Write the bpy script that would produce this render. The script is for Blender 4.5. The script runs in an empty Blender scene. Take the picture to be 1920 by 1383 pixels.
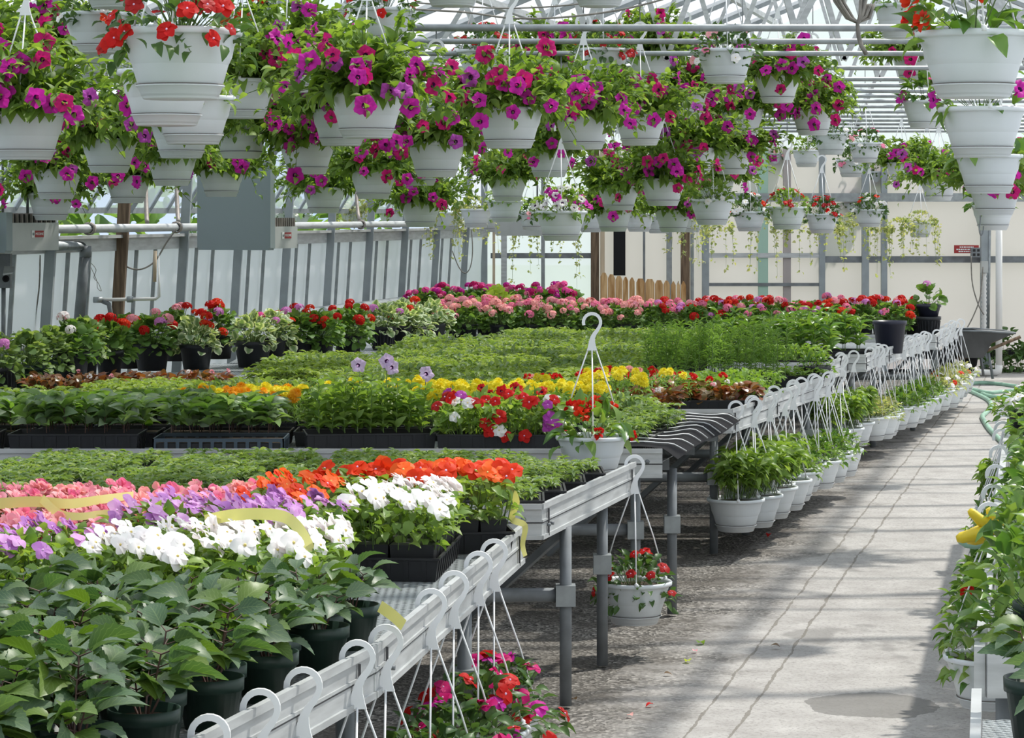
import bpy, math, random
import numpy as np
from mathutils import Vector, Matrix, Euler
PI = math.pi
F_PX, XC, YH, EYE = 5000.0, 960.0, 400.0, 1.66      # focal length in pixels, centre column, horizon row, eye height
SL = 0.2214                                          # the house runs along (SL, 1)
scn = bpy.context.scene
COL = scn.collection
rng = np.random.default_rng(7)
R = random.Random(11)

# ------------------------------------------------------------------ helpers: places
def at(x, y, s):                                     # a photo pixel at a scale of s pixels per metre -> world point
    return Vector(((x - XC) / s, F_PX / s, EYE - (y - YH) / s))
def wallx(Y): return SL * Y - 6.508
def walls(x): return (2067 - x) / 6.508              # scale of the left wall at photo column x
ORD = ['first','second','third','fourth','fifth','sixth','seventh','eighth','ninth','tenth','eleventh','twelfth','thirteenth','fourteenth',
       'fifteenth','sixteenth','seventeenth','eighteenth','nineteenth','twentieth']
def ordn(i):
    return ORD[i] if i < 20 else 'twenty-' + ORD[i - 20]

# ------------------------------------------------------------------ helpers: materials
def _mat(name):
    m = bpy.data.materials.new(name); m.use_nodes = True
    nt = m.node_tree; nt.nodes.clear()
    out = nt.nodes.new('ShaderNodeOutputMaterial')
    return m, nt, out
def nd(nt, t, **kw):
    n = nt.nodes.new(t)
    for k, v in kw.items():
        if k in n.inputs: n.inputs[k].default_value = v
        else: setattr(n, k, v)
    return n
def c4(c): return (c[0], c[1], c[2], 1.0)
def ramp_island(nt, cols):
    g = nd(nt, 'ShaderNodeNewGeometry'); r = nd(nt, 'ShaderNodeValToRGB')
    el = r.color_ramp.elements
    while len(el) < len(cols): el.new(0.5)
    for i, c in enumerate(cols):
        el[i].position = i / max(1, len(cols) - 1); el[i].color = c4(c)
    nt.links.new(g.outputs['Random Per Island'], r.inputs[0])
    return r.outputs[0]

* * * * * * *

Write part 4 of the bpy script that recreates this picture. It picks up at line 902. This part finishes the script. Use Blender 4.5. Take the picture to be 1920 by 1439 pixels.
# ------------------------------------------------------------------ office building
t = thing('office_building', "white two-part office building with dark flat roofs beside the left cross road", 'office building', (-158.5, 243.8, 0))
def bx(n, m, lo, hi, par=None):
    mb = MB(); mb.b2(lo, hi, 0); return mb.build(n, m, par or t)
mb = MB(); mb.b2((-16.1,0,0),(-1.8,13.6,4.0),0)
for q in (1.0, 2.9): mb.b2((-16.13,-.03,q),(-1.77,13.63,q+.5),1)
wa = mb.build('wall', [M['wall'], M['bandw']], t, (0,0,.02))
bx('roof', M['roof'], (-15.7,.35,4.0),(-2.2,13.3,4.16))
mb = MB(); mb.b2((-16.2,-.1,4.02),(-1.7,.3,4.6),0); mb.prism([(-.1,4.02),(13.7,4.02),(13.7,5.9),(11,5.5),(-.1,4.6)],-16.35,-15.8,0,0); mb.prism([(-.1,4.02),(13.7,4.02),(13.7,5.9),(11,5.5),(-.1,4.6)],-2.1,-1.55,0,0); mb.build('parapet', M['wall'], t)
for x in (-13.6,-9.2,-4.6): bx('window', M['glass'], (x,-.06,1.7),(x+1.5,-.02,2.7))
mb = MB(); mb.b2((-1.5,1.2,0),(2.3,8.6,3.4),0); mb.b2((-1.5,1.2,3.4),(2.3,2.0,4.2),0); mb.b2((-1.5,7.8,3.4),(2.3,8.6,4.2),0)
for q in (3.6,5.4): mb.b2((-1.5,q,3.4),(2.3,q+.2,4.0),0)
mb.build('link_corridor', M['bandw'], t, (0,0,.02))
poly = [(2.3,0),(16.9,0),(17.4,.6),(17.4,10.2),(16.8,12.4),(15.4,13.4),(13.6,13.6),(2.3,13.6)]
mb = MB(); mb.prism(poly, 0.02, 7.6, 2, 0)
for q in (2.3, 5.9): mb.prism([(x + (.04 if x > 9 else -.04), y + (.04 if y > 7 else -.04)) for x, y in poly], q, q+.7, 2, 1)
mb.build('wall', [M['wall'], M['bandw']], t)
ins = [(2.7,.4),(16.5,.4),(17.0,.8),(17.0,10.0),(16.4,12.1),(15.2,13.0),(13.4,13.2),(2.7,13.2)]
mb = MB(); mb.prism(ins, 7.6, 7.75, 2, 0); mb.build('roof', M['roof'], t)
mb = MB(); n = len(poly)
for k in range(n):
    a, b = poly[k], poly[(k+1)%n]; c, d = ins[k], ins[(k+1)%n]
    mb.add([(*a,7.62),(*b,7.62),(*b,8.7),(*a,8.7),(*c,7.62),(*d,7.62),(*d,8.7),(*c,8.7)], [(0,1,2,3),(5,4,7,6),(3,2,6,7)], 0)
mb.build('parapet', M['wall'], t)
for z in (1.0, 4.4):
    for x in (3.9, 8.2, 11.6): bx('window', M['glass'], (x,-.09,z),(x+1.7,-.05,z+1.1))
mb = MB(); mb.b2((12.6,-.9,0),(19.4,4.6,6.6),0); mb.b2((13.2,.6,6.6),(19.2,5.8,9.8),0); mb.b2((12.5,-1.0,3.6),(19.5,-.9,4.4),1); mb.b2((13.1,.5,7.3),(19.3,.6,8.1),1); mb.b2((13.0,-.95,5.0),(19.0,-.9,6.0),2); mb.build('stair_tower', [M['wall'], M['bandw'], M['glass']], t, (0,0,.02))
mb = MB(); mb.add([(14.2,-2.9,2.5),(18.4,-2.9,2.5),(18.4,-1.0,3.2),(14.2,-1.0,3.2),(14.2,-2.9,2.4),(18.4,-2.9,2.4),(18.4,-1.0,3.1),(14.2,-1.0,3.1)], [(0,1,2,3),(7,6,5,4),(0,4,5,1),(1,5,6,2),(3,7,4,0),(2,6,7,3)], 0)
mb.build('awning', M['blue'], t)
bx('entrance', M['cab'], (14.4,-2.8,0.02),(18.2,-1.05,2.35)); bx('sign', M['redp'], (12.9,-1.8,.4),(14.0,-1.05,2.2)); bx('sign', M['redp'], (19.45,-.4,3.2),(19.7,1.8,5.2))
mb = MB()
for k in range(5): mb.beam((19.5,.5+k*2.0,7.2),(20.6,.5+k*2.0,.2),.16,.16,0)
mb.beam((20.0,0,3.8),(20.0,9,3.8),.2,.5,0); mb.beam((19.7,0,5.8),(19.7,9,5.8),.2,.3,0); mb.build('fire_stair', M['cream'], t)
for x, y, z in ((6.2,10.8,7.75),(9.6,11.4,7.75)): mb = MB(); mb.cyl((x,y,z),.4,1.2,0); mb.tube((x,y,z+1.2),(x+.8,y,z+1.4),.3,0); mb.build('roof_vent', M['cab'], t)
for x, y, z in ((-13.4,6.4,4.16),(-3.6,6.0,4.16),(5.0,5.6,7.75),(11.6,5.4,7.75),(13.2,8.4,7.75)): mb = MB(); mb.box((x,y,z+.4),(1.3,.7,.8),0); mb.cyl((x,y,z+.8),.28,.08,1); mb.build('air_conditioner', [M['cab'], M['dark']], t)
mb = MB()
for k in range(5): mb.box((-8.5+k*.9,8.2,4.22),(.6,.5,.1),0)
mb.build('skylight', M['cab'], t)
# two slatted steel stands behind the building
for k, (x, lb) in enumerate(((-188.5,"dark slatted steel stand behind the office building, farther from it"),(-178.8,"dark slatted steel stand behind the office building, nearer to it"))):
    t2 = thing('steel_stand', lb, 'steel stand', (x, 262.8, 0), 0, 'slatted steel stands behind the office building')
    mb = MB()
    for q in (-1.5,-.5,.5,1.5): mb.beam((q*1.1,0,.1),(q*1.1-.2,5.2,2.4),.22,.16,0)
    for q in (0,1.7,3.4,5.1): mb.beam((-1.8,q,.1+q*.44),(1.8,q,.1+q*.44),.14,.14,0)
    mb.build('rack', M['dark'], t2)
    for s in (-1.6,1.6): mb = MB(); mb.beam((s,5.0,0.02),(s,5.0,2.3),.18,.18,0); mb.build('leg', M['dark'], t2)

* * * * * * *

_What to do_.
Write out the lines running from the one that contains "Write the bpy" through the one that contains "R = random.Random(11)", ends included, and nothing else. Pictures stay out of the copy.

_Exercise output_.
Write the bpy script that would produce this render. The script is for Blender 4.5. The script runs in an empty Blender scene. Take the picture to be 1920 by 1383 pixels.
import bpy, math, random
import numpy as np
from mathutils import Vector, Matrix, Euler
PI = math.pi
F_PX, XC, YH, EYE = 5000.0, 960.0, 400.0, 1.66      # focal length in pixels, centre column, horizon row, eye height
SL = 0.2214                                          # the house runs along (SL, 1)
scn = bpy.context.scene
COL = scn.collection
rng = np.random.default_rng(7)
R = random.Random(11)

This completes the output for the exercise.